By Tabassum Zakaria and Alina Selyukh
WASHINGTON (Reuters) - The White House on Sunday accused Republicans of conducting political "fishing expeditions," while Republican lawmakers showed no let up in attacking President Barack Obama's administration for a culture of what they called cover-up and "intimidation."
With controversies on three fronts - the Internal Revenue Service, the administration's explanation of last year's Benghazi attack and the Justice Department's seizure of the Associated Press' phone records - White House senior adviser Dan Pfeiffer pushed back against suggestions that Obama was under a cloud of scandal.
"I think we've seen this playbook from Republicans before," Pfeiffer said on NBC's "Meet The Press."
"What they want to do when they are lacking a positive agenda is try to drag Washington into a swamp of partisan fishing expeditions, trumped-up hearings and false allegations. We're not going to let that happen."
Republicans are pressing for investigations and congressional hearings and have kept up a stream of criticism of the White House over the three issues, forcing the administration to repeatedly defend its actions.
For the time-being, Obama appears to be weathering the storm. A CNN/ORC International poll released on Sunday showed 53 percent of Americans approve of the way Obama is doing his job, with 45 percent saying they disapprove.
More than six in 10 respondents said the president's statements about the IRS scandal are completely or mostly true, with 35 percent disagreeing. On the handling of the attack on the U.S. diplomatic post in Benghazi, Libya last September, only 42 percent of respondents were satisfied, according to the telephone survey of 923 adults conducted on Friday and Saturday.
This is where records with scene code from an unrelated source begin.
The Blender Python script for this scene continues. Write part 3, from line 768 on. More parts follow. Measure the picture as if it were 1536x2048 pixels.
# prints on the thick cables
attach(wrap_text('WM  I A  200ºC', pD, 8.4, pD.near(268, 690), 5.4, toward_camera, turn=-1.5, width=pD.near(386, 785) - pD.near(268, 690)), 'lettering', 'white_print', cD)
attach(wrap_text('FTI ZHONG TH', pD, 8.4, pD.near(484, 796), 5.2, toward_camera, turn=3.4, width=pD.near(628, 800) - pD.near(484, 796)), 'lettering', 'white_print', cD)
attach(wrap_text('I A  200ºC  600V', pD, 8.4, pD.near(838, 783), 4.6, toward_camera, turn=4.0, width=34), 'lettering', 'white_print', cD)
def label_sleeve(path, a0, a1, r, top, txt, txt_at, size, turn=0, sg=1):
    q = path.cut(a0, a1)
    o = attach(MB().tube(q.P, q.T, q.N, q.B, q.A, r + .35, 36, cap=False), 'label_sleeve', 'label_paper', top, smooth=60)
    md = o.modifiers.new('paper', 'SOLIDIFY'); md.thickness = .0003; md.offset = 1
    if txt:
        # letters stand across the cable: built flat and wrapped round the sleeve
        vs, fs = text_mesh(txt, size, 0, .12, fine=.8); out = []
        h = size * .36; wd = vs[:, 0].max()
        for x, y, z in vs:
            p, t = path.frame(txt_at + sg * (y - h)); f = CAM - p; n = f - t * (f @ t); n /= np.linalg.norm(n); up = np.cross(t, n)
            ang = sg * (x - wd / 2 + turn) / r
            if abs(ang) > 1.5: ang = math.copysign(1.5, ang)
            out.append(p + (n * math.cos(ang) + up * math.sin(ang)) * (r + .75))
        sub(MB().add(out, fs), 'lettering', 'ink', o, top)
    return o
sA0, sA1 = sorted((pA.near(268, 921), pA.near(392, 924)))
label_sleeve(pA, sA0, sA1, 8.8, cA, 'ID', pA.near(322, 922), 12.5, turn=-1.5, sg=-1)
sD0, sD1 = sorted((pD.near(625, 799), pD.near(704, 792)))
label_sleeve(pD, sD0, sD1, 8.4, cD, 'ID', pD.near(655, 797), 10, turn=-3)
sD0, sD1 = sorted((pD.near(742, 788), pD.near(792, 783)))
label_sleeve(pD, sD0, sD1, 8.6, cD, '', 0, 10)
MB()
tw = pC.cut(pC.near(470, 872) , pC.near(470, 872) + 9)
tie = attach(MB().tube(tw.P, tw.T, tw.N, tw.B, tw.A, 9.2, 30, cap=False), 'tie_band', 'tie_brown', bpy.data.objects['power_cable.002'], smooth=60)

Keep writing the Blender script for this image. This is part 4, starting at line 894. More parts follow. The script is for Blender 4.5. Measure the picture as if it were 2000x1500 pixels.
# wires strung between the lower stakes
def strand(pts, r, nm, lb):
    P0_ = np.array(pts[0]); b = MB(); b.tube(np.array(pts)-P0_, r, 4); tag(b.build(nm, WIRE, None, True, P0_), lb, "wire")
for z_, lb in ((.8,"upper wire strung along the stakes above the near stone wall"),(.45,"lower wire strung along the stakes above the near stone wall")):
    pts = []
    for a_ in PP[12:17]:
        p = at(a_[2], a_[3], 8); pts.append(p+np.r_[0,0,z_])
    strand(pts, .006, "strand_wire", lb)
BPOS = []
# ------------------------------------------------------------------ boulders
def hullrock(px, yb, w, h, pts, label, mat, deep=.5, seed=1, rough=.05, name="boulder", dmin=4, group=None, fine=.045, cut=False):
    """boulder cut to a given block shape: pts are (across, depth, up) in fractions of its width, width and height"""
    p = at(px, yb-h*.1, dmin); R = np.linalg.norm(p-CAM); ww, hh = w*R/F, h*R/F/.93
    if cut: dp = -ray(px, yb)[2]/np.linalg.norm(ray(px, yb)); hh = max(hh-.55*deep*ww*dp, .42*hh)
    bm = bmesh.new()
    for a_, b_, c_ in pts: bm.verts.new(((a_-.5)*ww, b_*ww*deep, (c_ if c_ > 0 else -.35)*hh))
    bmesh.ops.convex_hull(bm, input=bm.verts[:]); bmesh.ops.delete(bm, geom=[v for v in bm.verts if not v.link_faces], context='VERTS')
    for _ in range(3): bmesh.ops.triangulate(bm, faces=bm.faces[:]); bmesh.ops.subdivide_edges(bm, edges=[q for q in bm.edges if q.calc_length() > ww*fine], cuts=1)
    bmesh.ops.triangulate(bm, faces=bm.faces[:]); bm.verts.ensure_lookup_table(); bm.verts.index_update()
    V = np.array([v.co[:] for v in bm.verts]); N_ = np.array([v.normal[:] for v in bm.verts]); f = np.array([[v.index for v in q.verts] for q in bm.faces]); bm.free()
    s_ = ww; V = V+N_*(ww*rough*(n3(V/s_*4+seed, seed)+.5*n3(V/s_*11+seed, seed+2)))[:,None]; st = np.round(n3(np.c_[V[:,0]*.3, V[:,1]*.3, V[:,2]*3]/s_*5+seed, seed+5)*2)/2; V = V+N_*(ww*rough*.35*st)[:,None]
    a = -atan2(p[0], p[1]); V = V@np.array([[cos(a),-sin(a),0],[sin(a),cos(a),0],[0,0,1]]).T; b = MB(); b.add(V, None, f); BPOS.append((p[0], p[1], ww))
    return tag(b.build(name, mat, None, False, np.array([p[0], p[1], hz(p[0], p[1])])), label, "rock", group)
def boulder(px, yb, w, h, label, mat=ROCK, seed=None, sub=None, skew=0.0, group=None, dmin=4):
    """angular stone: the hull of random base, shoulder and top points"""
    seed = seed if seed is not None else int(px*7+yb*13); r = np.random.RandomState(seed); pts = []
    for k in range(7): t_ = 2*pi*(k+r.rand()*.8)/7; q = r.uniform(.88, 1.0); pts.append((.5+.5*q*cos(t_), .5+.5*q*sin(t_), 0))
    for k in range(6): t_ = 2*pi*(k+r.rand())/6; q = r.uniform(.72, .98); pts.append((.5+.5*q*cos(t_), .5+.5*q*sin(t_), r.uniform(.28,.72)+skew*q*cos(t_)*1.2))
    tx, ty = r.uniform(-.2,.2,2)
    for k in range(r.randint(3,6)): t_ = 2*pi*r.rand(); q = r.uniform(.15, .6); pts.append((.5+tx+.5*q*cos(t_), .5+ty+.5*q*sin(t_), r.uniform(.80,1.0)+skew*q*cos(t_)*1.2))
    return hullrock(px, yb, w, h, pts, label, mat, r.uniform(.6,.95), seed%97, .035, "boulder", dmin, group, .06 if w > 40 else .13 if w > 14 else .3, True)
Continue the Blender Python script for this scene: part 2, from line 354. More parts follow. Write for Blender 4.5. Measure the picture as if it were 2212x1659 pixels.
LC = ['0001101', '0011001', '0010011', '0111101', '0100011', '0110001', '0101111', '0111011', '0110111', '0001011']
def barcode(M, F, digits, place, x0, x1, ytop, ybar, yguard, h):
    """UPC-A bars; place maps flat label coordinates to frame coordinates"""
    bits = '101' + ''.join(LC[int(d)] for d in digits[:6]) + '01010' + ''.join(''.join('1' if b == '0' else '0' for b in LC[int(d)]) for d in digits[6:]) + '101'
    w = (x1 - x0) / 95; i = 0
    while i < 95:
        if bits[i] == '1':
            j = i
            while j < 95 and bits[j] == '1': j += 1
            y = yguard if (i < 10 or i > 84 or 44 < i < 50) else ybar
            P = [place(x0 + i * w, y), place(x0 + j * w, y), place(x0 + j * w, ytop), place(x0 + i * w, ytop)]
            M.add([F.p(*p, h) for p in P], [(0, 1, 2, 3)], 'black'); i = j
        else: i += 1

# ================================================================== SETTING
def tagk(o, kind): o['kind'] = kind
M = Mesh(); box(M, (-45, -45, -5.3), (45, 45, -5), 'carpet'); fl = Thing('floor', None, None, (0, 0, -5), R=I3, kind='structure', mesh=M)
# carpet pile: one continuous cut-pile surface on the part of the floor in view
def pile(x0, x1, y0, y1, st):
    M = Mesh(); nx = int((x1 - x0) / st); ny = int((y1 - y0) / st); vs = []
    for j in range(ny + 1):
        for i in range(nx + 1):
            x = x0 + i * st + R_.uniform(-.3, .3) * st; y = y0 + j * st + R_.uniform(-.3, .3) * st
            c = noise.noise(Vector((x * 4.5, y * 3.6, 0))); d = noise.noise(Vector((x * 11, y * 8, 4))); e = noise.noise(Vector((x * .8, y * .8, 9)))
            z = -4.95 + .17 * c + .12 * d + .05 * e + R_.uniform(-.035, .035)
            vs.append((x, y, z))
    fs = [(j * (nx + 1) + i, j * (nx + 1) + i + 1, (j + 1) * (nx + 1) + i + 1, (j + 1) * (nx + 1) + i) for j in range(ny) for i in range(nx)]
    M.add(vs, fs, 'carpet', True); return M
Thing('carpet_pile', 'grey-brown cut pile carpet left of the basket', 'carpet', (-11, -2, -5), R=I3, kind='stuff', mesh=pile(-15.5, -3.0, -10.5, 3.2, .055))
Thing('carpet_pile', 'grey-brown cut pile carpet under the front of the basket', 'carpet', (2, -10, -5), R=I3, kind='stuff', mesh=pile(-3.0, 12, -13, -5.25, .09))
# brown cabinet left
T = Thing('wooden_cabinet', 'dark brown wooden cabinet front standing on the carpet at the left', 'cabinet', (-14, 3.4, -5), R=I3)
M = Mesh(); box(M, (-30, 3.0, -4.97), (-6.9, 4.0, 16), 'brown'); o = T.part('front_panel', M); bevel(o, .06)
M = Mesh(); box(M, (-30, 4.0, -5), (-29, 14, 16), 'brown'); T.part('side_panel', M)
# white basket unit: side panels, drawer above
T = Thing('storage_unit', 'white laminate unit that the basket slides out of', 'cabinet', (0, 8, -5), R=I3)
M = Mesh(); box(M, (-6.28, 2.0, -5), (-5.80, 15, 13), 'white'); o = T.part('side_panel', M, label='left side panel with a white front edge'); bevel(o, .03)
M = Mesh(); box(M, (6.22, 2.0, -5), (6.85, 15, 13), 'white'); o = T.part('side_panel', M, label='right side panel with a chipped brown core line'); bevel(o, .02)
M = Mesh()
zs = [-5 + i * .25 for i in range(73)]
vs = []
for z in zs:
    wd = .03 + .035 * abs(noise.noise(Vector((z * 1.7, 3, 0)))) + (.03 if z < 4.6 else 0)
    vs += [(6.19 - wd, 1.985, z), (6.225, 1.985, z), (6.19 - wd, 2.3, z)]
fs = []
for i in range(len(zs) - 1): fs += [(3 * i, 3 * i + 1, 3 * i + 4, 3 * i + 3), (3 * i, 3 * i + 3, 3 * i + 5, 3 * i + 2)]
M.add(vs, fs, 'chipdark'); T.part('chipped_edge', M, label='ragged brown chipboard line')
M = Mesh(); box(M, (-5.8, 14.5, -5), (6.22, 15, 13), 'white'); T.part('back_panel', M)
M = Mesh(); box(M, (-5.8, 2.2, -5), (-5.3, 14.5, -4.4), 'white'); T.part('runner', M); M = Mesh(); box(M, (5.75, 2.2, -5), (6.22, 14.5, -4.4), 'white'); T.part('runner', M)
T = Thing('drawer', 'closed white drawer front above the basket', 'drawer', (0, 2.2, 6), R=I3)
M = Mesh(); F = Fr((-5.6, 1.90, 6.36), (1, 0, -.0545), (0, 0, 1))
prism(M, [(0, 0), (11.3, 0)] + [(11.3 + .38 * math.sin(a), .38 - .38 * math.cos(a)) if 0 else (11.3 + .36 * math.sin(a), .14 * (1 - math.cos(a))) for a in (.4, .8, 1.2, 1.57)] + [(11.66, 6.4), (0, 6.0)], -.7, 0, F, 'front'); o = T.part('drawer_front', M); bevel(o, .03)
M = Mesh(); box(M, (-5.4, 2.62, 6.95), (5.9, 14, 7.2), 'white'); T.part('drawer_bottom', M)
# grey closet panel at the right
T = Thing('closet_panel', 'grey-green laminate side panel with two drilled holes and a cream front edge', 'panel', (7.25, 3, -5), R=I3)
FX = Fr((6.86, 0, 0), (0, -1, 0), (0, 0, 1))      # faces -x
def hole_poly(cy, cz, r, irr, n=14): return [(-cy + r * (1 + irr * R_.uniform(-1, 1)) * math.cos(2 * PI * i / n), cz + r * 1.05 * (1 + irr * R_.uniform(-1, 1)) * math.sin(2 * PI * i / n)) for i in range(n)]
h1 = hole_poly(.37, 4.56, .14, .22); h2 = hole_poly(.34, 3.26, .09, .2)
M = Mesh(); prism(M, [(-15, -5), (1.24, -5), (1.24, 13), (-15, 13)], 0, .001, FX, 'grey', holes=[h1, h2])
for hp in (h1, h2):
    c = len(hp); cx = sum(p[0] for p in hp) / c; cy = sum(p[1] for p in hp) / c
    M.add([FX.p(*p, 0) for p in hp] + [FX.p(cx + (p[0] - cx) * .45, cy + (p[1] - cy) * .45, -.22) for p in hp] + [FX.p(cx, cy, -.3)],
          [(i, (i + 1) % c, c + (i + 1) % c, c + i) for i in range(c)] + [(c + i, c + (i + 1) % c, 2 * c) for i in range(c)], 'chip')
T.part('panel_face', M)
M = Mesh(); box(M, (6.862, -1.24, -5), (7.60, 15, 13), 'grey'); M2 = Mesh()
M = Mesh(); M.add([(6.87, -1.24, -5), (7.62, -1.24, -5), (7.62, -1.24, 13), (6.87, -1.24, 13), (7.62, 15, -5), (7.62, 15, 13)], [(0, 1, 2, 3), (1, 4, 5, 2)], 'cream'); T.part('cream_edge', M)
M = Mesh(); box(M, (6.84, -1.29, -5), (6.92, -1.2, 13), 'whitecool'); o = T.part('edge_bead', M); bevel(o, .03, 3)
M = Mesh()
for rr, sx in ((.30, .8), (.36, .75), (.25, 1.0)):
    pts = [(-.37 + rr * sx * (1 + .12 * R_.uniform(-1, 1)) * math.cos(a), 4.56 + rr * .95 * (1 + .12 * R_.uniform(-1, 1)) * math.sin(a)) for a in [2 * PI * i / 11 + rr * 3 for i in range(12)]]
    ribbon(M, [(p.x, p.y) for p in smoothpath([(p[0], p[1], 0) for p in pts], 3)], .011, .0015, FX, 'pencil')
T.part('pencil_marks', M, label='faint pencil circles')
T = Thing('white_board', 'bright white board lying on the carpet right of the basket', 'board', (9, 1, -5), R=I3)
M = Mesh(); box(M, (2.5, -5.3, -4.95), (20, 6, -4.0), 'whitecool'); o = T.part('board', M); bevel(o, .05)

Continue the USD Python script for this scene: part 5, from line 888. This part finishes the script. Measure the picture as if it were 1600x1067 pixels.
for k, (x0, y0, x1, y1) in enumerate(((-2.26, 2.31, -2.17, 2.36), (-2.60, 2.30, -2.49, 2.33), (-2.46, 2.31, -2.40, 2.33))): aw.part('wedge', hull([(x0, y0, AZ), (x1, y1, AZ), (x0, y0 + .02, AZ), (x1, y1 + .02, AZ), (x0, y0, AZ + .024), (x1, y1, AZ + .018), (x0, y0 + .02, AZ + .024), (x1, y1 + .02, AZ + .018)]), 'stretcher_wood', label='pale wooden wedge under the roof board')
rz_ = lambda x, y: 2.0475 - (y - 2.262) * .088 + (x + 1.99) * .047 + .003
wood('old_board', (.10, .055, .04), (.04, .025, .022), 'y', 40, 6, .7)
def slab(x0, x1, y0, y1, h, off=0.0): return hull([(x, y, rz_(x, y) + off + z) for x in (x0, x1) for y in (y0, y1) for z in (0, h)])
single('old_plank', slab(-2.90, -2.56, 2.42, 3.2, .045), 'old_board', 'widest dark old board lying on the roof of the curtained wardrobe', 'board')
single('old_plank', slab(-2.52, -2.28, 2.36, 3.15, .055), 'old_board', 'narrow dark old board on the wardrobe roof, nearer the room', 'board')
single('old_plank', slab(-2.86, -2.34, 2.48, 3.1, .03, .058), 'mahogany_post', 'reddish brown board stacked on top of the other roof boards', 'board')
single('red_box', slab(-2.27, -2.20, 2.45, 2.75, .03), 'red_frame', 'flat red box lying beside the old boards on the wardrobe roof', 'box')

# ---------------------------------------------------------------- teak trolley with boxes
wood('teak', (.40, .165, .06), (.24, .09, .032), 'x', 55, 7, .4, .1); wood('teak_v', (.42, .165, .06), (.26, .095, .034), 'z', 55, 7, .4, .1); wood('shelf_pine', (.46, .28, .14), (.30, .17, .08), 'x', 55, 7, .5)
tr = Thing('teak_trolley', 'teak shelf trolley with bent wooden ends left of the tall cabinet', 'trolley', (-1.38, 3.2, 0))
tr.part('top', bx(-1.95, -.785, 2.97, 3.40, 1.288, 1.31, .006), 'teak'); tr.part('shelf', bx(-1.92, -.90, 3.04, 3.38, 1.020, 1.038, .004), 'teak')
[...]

The White House has repeatedly expressed outrage about the conduct of the IRS in focusing on conservative political groups for additional scrutiny and Obama has said he first learned about it this month. Still, that has not dampened Republican criticism.
"There is a culture of intimidation throughout the administration. The IRS is just the most recent example," Senate Republican leader Mitch McConnell said on "Meet The Press."
Republican lawmakers said they still do not know who was responsible for the tax authority's targeting of conservative groups and want further investigation. The Senate Finance Committee and the House Oversight and Government Reform Committee will hold hearings on it this week.
Senator Rob Portman, a Republican on the Senate Finance Committee, said on ABC's "This Week" that a special counsel may be needed to investigate "because it has to be independent of the White House."
Acting IRS Commissioner Steven Miller was fired last week and Obama has pledged new checks and safeguards to prevent anything similar from happening again.
"Given the trend line we're seeing here in so many different instances, it's an unfortunate culture I think in the administration that it's OK to cover these things up," Senator John Cornyn, a Republican, said on the CBS program "Face the Nation."
Pfeiffer acknowledged it was important to try to repair the damage caused by the IRS scandal.
"This was a breach of the public trust. And we have to work together to rebuild that trust. That's going to require Republicans to do this in a legitimate, serious governmental way and not play politics with it," he said on NBC.
Republicans are also aiming criticism at Sarah Hall Ingram, the official who previously ran the IRS' tax-exempt division during the time that an audit by the Treasury's inspector general said the targeting of conservative groups began. Since December 2010, Ingram has headed the IRS division handling the implementation of the Obama administration's healthcare reform.
The White House said it was important to wait until the facts were determined.
"This individual was not named in the inspector general's report. No one has suggested she's done anything wrong yet," Pfeiffer said on "Fox News Sunday."
"Before everyone in this town convicts this person in a court of public opinion with no evidence, let's actually get the facts and make decisions after that."
Bob Woodward, who investigated the Watergate scandal as a reporter at the Washington Post during Richard Nixon's presidency, said likening that to the current furors was not accurate.
"People are making comparisons to Watergate. This is not Watergate. But there are some people in the administration who have acted as if they want to be Nixonian," he said on NBC.